Day 30 Our Goal, Our Works and Our End

Our Goal, Our Works and Our End

To those who by persistence in doing good seek glory, honour and immortality, he will give eternal life. But for those who are self-seeking and who reject the truth and follow evil, there will be wrath and anger. Romans 2:7,8

Verses 7-10 enlarge on the principle that the basis of God’s righteous judgement will be what we have done. The alternatives follow in two carefully constructed parallel sentences which present our goal (what we seek), our works (what we do) and our end (where we are going). The two final destinies are ‘eternal life’ (the life of the age to come) or ‘wrath and anger’ (the final outpouring of God’s judgement). ‘To those who by persistence in doing good seek glory, honour and immortality, he will give eternal life. But for those who are self-seeking and who reject the truth and follow evil, there will be wrath and anger’ (2:7,8). The basis on which the separation is made is a combination of what we seek (our ultimate goal in life) and what we do (our actions in the service of others or ourselves). As the contrast between these two verses makes clear, there are two and only two fates in store for everyone at the time of God’s ‘righteous judgement’ (2:5).

What we seek, our ultimate goal in life, should be ‘glory’ (the manifestation of God Himself in our life), ‘honour’ (God’s approval), and ‘immortality’ (His eternal, unchanging presence). What we do, or how we find these God-centred blessings, is ‘by persistence in doing good’ (2:7). Persistence is the mark of genuine believers (Hebrews 3:14) and obedience is the best indicator of one’s spiritual state (1:5; 2:25-27; 6:15-23).

Mirroring the believer in an equal but opposite way are those who are ‘self-seeking’ ([2:8] what they seek) and who ‘reject the truth and follow evil’ ([2:8] what they do). The word translated ‘self-seeking’ was used in Greek literature of ‘a self-seeking pursuit of political office by unfair means’ and so here probably means selfishness or selfish ambition. Being engrossed in self-centred goals easily opens the door to a-moral or immoral behaviour to see those goals come to pass. The word was derived from the common word for a ‘hireling’ and carried the sense of one who caused strife or who was contentious.

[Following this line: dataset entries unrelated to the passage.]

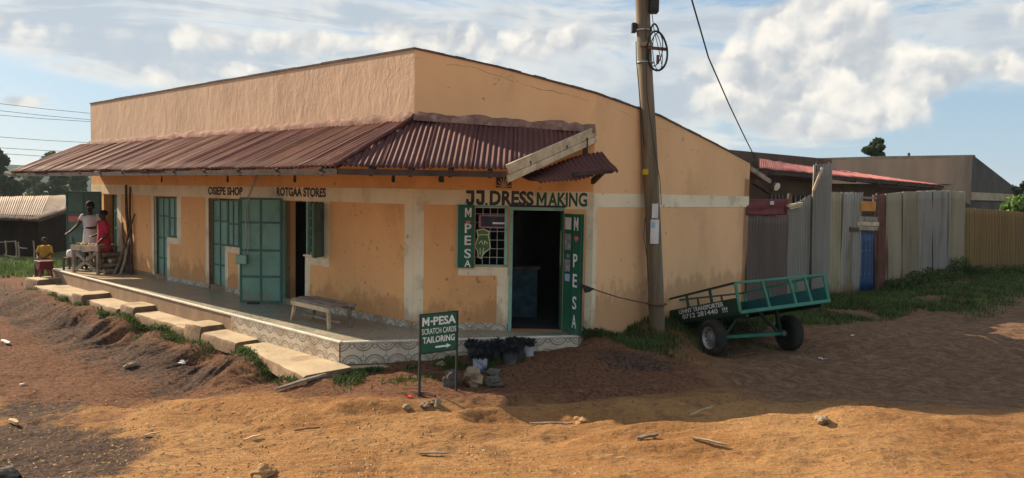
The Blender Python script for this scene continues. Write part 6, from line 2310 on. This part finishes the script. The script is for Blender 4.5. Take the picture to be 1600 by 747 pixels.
# pale sticks fence in front of the hut
for i, (px, ya_, yb_) in enumerate(((-8, 380, 402), (8, 376, 404), (24, 376, 401), (28, 378, 402), (52, 376, 398), (70, 378, 398))):
    a = at_y(px, ya_, 24.3); b = at_y(px + 1, yb_ + 14, 24.3); b.z = gz(b.x, b.y) - .05
    w = MB(); w.tube([b, b.lerp(a, .5) + Vector((.03, 0, 0)), a], .022, 6)
    tag(w.build('stick_post', 'stick_pale'), ['pale fence stick just outside the left edge', 'first pale fence stick from the left edge', 'second pale fence stick from the left edge', 'third pale fence stick, close beside the second', 'fourth pale fence stick in front of the hut', 'fifth pale fence stick nearest the yellow child'][i], 'fence stick', 'stick fence before the hut')
for i, (x0, y0_, x1, y1_) in enumerate(((-20, 378, 24, 377), (6, 398, 28, 402), (28, 386, 42, 388))):
    w = MB(); w.tube([at_y(x0, y0_, 24.25), at_y((x0 + x1) / 2, (y0_ + y1_) / 2 + 1, 24.25), at_y(x1, y1_, 24.25)], .018, 6)
    tag(w.build('stick_rail', 'stick_pale'), ['upper pale rail tied to the stick fence', 'lower pale rail tied to the stick fence', 'short pale rail between two fence sticks'][i], 'fence stick', 'stick fence before the hut')


def hills():
    n, m_ = 90, 14
    vs, fs = [], []
    for i in range(n + 1):
        a = -1.05 + 1.75 * i / n
        hh = 12 + 15 * (mnoise.noise(Vector((a * 6, 1.3, 0))) + .5) + 4 * mnoise.noise(Vector((a * 22, 4.3, 0))) + 9 * math.exp(-((a + .57) / .05) ** 2)
        hh *= .35 + .65 * min(1.0, max(0.0, (-.35 - a) / .15))
        for j in range(m_ + 1):
            t = j / m_
            r_ = 620 + 420 * t
            z = -3 + hh * math.sin(min(1, t * 1.25) * math.pi * .5) ** 1.3 + 1.6 * mnoise.noise(Vector((a * 60, t * 9, 2)))
            vs.append((r_ * math.sin(a), r_ * math.cos(a), z))
    for i in range(n):
        for j in range(m_):
            k = i * (m_ + 1) + j
            fs.append((k, k + m_ + 1, k + m_ + 2, k + 1))
    o = MB().add(vs, fs, True).build('hills', 'hill_wood')
    o['kind'] = 'structure'


hills()

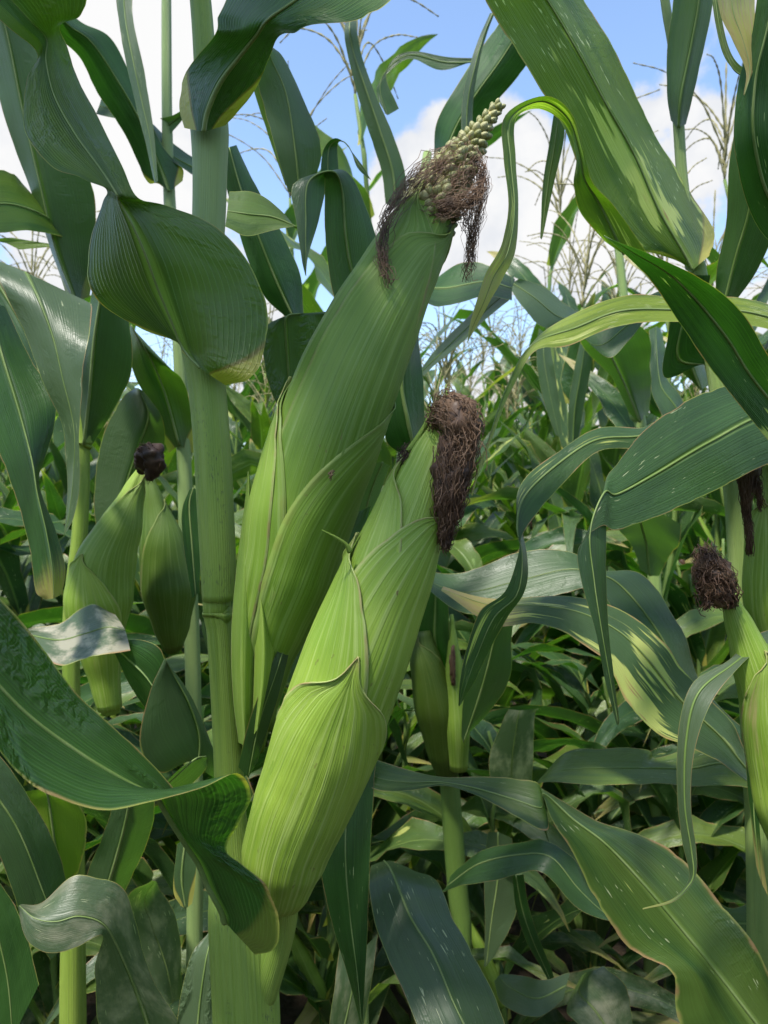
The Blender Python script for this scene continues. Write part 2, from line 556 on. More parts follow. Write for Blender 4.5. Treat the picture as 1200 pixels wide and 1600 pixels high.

So Paul describes this group from the standpoint of their basic motivation – selfishness – and from the standpoint of their allegiance: they give themselves to evil rather than to the truth. They will not subject themselves to the truth and prefer ‘unrighteousness’ (1:18)

To sum up, those who seek God and persevere in goodness will receive eternal life while those who are self-seeking and follow evil will experience God’s wrath.

These two and only two alternatives are black and white. We are ‘those who by persistence in doing good seek glory, honour and immortality’ (2:7). This is God’s desire, our goal and how we will fulfil it.